§ Information shown:

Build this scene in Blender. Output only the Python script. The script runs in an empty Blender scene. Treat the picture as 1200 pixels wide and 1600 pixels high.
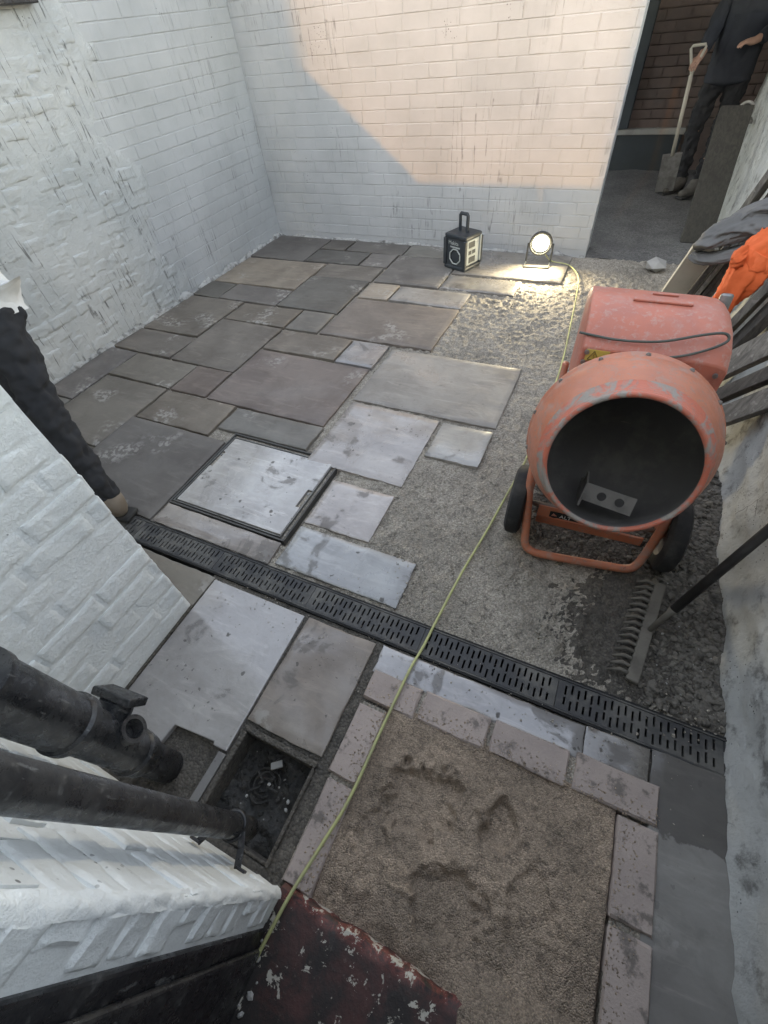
import bpy, bmesh, math, random
from mathutils import Vector, Matrix, noise, Quaternion
random.seed(7)
scene = bpy.context.scene
col = scene.collection
R = math.radians

# ------------------------------------------------------------------ camera
CAM = Vector((0.0, 0.0, 1.6))
AX_R = Vector((0.9053107789797772, 0.4162423911146163, -0.08458525463823931))
AX_U = Vector((-0.2688733724269871, 0.7157608924359368, 0.6445102438744088))
AX_B = Vector((0.3288153023549355, -0.5607393482702083, 0.7599025465404984))
cd = bpy.data.cameras.new('camera')
cam = bpy.data.objects.new('camera', cd); col.objects.link(cam)
cam.matrix_world = Matrix(((AX_R.x, AX_U.x, AX_B.x, CAM.x), (AX_R.y, AX_U.y, AX_B.y, CAM.y), (AX_R.z, AX_U.z, AX_B.z, CAM.z), (0, 0, 0, 1)))
cd.sensor_fit = 'VERTICAL'; cd.sensor_height = 32.0; cd.lens = 32.0 * 682.6 / 1600.0
cd.clip_start = 0.02; cd.clip_end = 500
scene.camera = cam
# ------------------------------------------------------------------ light
SUN_D = Vector((0.10, 0.89, -0.445)).normalized()
sun_el = math.asin(-SUN_D.z); sun_az = math.atan2(-SUN_D.x, -SUN_D.y)
w = bpy.data.worlds.new('World'); scene.world = w; w.use_nodes = True
wn = w.node_tree.nodes; wl = w.node_tree.links
sky = wn.new('ShaderNodeTexSky'); sky.sky_type = 'NISHITA'; sky.sun_disc = False
sky.sun_elevation = sun_el; sky.sun_rotation = sun_az
sky.air_density = 1.0; sky.dust_density = 0.4; sky.ozone_density = 0.6
wn['Background'].inputs['Strength'].default_value = 0.15
veil = wn.new('ShaderNodeHueSaturation'); veil.inputs['Saturation'].default_value = 0.68      # thin high cloud greys the blue
wl.new(sky.outputs[0], veil.inputs['Color']); wl.new(veil.outputs[0], wn['Background'].inputs['Color'])
sd = bpy.data.lights.new('sun', 'SUN'); sd.energy = 0.5; sd.angle = R(0.6); sd.color = (0.64, 0.30, 0.04)
sun = bpy.data.objects.new('sun', sd); col.objects.link(sun)
sun.rotation_mode = 'QUATERNION'; sun.rotation_quaternion = SUN_D.to_track_quat('-Z', 'Y')
scene.view_settings.view_transform = 'Standard'; scene.view_settings.look = 'None'
scene.view_settings.gamma = 1.0
scene.view_settings.use_white_balance = True; scene.view_settings.white_balance_temperature = 7800; scene.view_settings.white_balance_tint = 10
scene.view_settings.exposure = 2.5
scene.render.engine = 'CYCLES'
scene.cycles.use_denoising = True
scene.cycles.max_bounces = 5; scene.cycles.diffuse_bounces = 3; scene.cycles.glossy_bounces = 2; scene.cycles.use_adaptive_sampling = True; scene.cycles.adaptive_threshold = 0.02
scene.cycles.sample_clamp_indirect = 6.0

def in_frame(p, m=40):
    d = Vector(p) - CAM
    z = -d.dot(AX_B)
    if z < 0.05: return False
    x = 600 + 682.6 * d.dot(AX_R) / z; y = 800 - 682.6 * d.dot(AX_U) / z
    return -m < x < 1200 + m and -m < y < 1600 + m

# ------------------------------------------------------------------ node helper
class NT:
    def __init__(s, name):
        s.m = bpy.data.materials.new(name); s.m.use_nodes = True
        s.t = s.m.node_tree; s.n = s.t.nodes; s.l = s.t.links
        s.b = s.n['Principled BSDF']
    def node(s, ty, **k):
        n = s.n.new(ty)
        for a, v in k.items(): setattr(n, a, v)
        return n
    def set(s, inp, v):
        if hasattr(v, 'is_linked') or isinstance(v, bpy.types.NodeSocket): s.l.new(v, inp)
        else: inp.default_value = v
    def math(s, op, a, b=0.0, c=0.0, clamp=False):
        n = s.node('ShaderNodeMath', operation=op, use_clamp=clamp)
        s.set(n.inputs[0], a); s.set(n.inputs[1], b); s.set(n.inputs[2], c)
        return n.outputs[0]
    def mix(s, f, a, b, bt='MIX'):
        n = s.node('ShaderNodeMix', data_type='RGBA', blend_type=bt)
        s.set(n.inputs[0], f); s.set(n.inputs[6], a if not isinstance(a, tuple) else a + (1,) * (4 - len(a)))
        s.set(n.inputs[7], b if not isinstance(b, tuple) else b + (1,) * (4 - len(b)))
        return n.outputs[2]
    def pos(s, scale=(1, 1, 1), rnd=True):
        g = s.node('ShaderNodeNewGeometry')
        v = g.outputs['Position']
        if rnd:
            oi = s.node('ShaderNodeObjectInfo')
            k = s.math('MULTIPLY', oi.outputs['Random'], 37.0)
            a = s.node('ShaderNodeVectorMath', operation='ADD')
            s.l.new(v, a.inputs[0]); s.l.new(k, a.inputs[1]); v = a.outputs[0]
        if scale != (1, 1, 1):
            a = s.node('ShaderNodeVectorMath', operation='MULTIPLY')
            s.l.new(v, a.inputs[0]); a.inputs[1].default_value = scale; v = a.outputs[0]
        return v
    def noise(s, v, scale, detail=4.0, rough=0.55, dist=0.0):
        n = s.node('ShaderNodeTexNoise'); n.inputs['Scale'].default_value = scale
        n.inputs['Detail'].default_value = detail; n.inputs['Roughness'].default_value = rough
        n.inputs['Distortion'].default_value = dist
        s.l.new(v, n.inputs['Vector']); return n.outputs[0]
    def voro(s, v, scale, feature='F1', rnd=1.0):
        n = s.node('ShaderNodeTexVoronoi', feature=feature); n.inputs['Scale'].default_value = scale
        n.inputs['Randomness'].default_value = rnd
        s.l.new(v, n.inputs['Vector']); return n
    def ramp(s, f, lo, hi, a=0.0, b=1.0):
        n = s.node('ShaderNodeMapRange'); n.interpolation_type = 'SMOOTHSTEP'
        s.set(n.inputs[0], f); n.inputs[1].default_value = lo; n.inputs[2].default_value = hi
        n.inputs[3].default_value = a; n.inputs[4].default_value = b
        return n.outputs[0]
    def bump(s, h, strength=0.5, dist=0.01, normal=None):
        n = s.node('ShaderNodeBump'); n.inputs['Strength'].default_value = strength; n.inputs['Distance'].default_value = dist
        s.l.new(h, n.inputs['Height'])
        if normal is not None: s.l.new(normal, n.inputs['Normal'])
        return n.outputs[0]
    def out(s, color=None, rough=None, normal=None, metal=None, spec=None):
        if color is not None: s.set(s.b.inputs['Base Color'], color if not isinstance(color, tuple) else color + (1,) * (4 - len(color)))
        if rough is not None: s.set(s.b.inputs['Roughness'], rough)
        if normal is not None: s.l.new(normal, s.b.inputs['Normal'])
        if metal is not None: s.set(s.b.inputs['Metallic'], metal)
        if spec is not None: s.set(s.b.inputs['Specular IOR Level'], spec)
        return s.m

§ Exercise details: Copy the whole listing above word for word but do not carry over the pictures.

§ Exercise solution:
Build this scene in Blender. Output only the Python script. The script runs in an empty Blender scene. Treat the picture as 1200 pixels wide and 1600 pixels high.
import bpy, bmesh, math, random
from mathutils import Vector, Matrix, noise, Quaternion
random.seed(7)
scene = bpy.context.scene
col = scene.collection
R = math.radians

# ------------------------------------------------------------------ camera
CAM = Vector((0.0, 0.0, 1.6))
AX_R = Vector((0.9053107789797772, 0.4162423911146163, -0.08458525463823931))
AX_U = Vector((-0.2688733724269871, 0.7157608924359368, 0.6445102438744088))
AX_B = Vector((0.3288153023549355, -0.5607393482702083, 0.7599025465404984))
cd = bpy.data.cameras.new('camera')
cam = bpy.data.objects.new('camera', cd); col.objects.link(cam)
cam.matrix_world = Matrix(((AX_R.x, AX_U.x, AX_B.x, CAM.x), (AX_R.y, AX_U.y, AX_B.y, CAM.y), (AX_R.z, AX_U.z, AX_B.z, CAM.z), (0, 0, 0, 1)))
cd.sensor_fit = 'VERTICAL'; cd.sensor_height = 32.0; cd.lens = 32.0 * 682.6 / 1600.0
cd.clip_start = 0.02; cd.clip_end = 500
scene.camera = cam
# ------------------------------------------------------------------ light
SUN_D = Vector((0.10, 0.89, -0.445)).normalized()
sun_el = math.asin(-SUN_D.z); sun_az = math.atan2(-SUN_D.x, -SUN_D.y)
w = bpy.data.worlds.new('World'); scene.world = w; w.use_nodes = True
wn = w.node_tree.nodes; wl = w.node_tree.links
sky = wn.new('ShaderNodeTexSky'); sky.sky_type = 'NISHITA'; sky.sun_disc = False
sky.sun_elevation = sun_el; sky.sun_rotation = sun_az
sky.air_density = 1.0; sky.dust_density = 0.4; sky.ozone_density = 0.6
wn['Background'].inputs['Strength'].default_value = 0.15
veil = wn.new('ShaderNodeHueSaturation'); veil.inputs['Saturation'].default_value = 0.68      # thin high cloud greys the blue
wl.new(sky.outputs[0], veil.inputs['Color']); wl.new(veil.outputs[0], wn['Background'].inputs['Color'])
sd = bpy.data.lights.new('sun', 'SUN'); sd.energy = 0.5; sd.angle = R(0.6); sd.color = (0.64, 0.30, 0.04)
sun = bpy.data.objects.new('sun', sd); col.objects.link(sun)
sun.rotation_mode = 'QUATERNION'; sun.rotation_quaternion = SUN_D.to_track_quat('-Z', 'Y')
scene.view_settings.view_transform = 'Standard'; scene.view_settings.look = 'None'
scene.view_settings.gamma = 1.0
scene.view_settings.use_white_balance = True; scene.view_settings.white_balance_temperature = 7800; scene.view_settings.white_balance_tint = 10
scene.view_settings.exposure = 2.5
scene.render.engine = 'CYCLES'
scene.cycles.use_denoising = True
scene.cycles.max_bounces = 5; scene.cycles.diffuse_bounces = 3; scene.cycles.glossy_bounces = 2; scene.cycles.use_adaptive_sampling = True; scene.cycles.adaptive_threshold = 0.02
scene.cycles.sample_clamp_indirect = 6.0

def in_frame(p, m=40):
    d = Vector(p) - CAM
    z = -d.dot(AX_B)
    if z < 0.05: return False
    x = 600 + 682.6 * d.dot(AX_R) / z; y = 800 - 682.6 * d.dot(AX_U) / z
    return -m < x < 1200 + m and -m < y < 1600 + m

# ------------------------------------------------------------------ node helper
class NT:
    def __init__(s, name):
        s.m = bpy.data.materials.new(name); s.m.use_nodes = True
        s.t = s.m.node_tree; s.n = s.t.nodes; s.l = s.t.links
        s.b = s.n['Principled BSDF']
    def node(s, ty, **k):
        n = s.n.new(ty)
        for a, v in k.items(): setattr(n, a, v)
        return n
    def set(s, inp, v):
        if hasattr(v, 'is_linked') or isinstance(v, bpy.types.NodeSocket): s.l.new(v, inp)
        else: inp.default_value = v
    def math(s, op, a, b=0.0, c=0.0, clamp=False):
        n = s.node('ShaderNodeMath', operation=op, use_clamp=clamp)
        s.set(n.inputs[0], a); s.set(n.inputs[1], b); s.set(n.inputs[2], c)
        return n.outputs[0]
    def mix(s, f, a, b, bt='MIX'):
        n = s.node('ShaderNodeMix', data_type='RGBA', blend_type=bt)
        s.set(n.inputs[0], f); s.set(n.inputs[6], a if not isinstance(a, tuple) else a + (1,) * (4 - len(a)))
        s.set(n.inputs[7], b if not isinstance(b, tuple) else b + (1,) * (4 - len(b)))
        return n.outputs[2]
    def pos(s, scale=(1, 1, 1), rnd=True):
        g = s.node('ShaderNodeNewGeometry')
        v = g.outputs['Position']
        if rnd:
            oi = s.node('ShaderNodeObjectInfo')
            k = s.math('MULTIPLY', oi.outputs['Random'], 37.0)
            a = s.node('ShaderNodeVectorMath', operation='ADD')
            s.l.new(v, a.inputs[0]); s.l.new(k, a.inputs[1]); v = a.outputs[0]
        if scale != (1, 1, 1):
            a = s.node('ShaderNodeVectorMath', operation='MULTIPLY')
            s.l.new(v, a.inputs[0]); a.inputs[1].default_value = scale; v = a.outputs[0]
        return v
    def noise(s, v, scale, detail=4.0, rough=0.55, dist=0.0):
        n = s.node('ShaderNodeTexNoise'); n.inputs['Scale'].default_value = scale
        n.inputs['Detail'].default_value = detail; n.inputs['Roughness'].default_value = rough
        n.inputs['Distortion'].default_value = dist
        s.l.new(v, n.inputs['Vector']); return n.outputs[0]
    def voro(s, v, scale, feature='F1', rnd=1.0):
        n = s.node('ShaderNodeTexVoronoi', feature=feature); n.inputs['Scale'].default_value = scale
        n.inputs['Randomness'].default_value = rnd
        s.l.new(v, n.inputs['Vector']); return n
    def ramp(s, f, lo, hi, a=0.0, b=1.0):
        n = s.node('ShaderNodeMapRange'); n.interpolation_type = 'SMOOTHSTEP'
        s.set(n.inputs[0], f); n.inputs[1].default_value = lo; n.inputs[2].default_value = hi
        n.inputs[3].default_value = a; n.inputs[4].default_value = b
        return n.outputs[0]
    def bump(s, h, strength=0.5, dist=0.01, normal=None):
        n = s.node('ShaderNodeBump'); n.inputs['Strength'].default_value = strength; n.inputs['Distance'].default_value = dist
        s.l.new(h, n.inputs['Height'])
        if normal is not None: s.l.new(normal, n.inputs['Normal'])
        return n.outputs[0]
    def out(s, color=None, rough=None, normal=None, metal=None, spec=None):
        if color is not None: s.set(s.b.inputs['Base Color'], color if not isinstance(color, tuple) else color + (1,) * (4 - len(color)))
        if rough is not None: s.set(s.b.inputs['Roughness'], rough)
        if normal is not None: s.l.new(normal, s.b.inputs['Normal'])
        if metal is not None: s.set(s.b.inputs['Metallic'], metal)
        if spec is not None: s.set(s.b.inputs['Specular IOR Level'], spec)
        return s.m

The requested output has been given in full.